READ MORE: Dying alone: Hundreds of bodies are going unclaimed in Ontario and Quebec
“There isn’t a milestone for, ‘Whoops, the ashes got lost or somebody else took the ashes.’ You don’t know how to process it right away and it puts everything off,” she said.
“Even now, I’ll be fine for a little while. All of a sudden, I’ll go back to my mom, thinking about her and being so grateful that I have some of her ashes with me. Then I think, ‘Oh my gosh, what would have happened if I didn’t have these ashes?’”
Semeniuk said having her mother’s remains is critical.
“I didn’t realize how important it is to have a place to talk to the person that you love who’s not with you anymore – a place to talk to them, share things with them,” she said.
Both women said the funeral home refunded their funeral costs and sent a letter of apology accepting full responsibility.
Funeral home responds
No one from Serenity Funeral Service was made available for an interview.
In a statement to Global News, general manager Brigitte Large said the funeral home “acknowledges that an error was made.”
Large said incorrect cremated remains were taken to a memorial service, and when this was noticed, the proper cremated remains were delivered but both went home with the family.
She did not elaborate on how the systems in place permitted the mistake.
“We recognize that all mistakes have a big impact on a family that is grieving,” Large said. “To prevent any mistake, we have policies and procedures to ensure the general public that these kinds of incidents will not happen and therefore, after reviewing the incident, we have concluded it was a human error.”
Large did not respond to questions about why the funeral home did not alert Semeniuk about the mix-up or what changes have been made to ensure a similar incident does not happen in the future.
The Alberta Funeral Services Regulatory Board is responsible for licensing, inspecting and enforcing funeral homes in the province. No disciplinary action against Serenity Funeral Service is posted on the AFSRB website.
‘What if?’
Woodley said the experience has taught her to ask more questions of a funeral home.
“Check to make sure,” she said. “I never checked anything. Check, make sure, question. I should have questioned when I found a cardboard box with ashes in it. I should have questioned more when they said, ‘Oh we forgot the urn.'”
Woodley also said the incident will likely always haunt her.

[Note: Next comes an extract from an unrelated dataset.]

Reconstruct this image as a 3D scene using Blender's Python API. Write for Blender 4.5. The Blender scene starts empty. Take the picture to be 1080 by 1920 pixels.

“It’s all over – can’t go back and change the past. It will probably always bother me. I’ll sit there and think about it for a while. I still get that moment where I think, ‘What if?’”
Likewise, Semeniuk said the incident has made her look at funeral homes in a different way, though she said she had been pleased with the service from Serenity Funeral Service until the mix-up.
“It scarred me a little bit that way, I guess,” she said. “I look at my mom’s ashes – every time I think about it – I always think, ‘What if.’ In that way, it’s given me some anxiety with my mom’s ashes. Thank God they’re here.”
Semeniuk said she has learned a big lesson through this experience.
“If I ever have another loved one pass away, I will never let those ashes out of my sight. As soon as I get them, I’m taking them,” she said.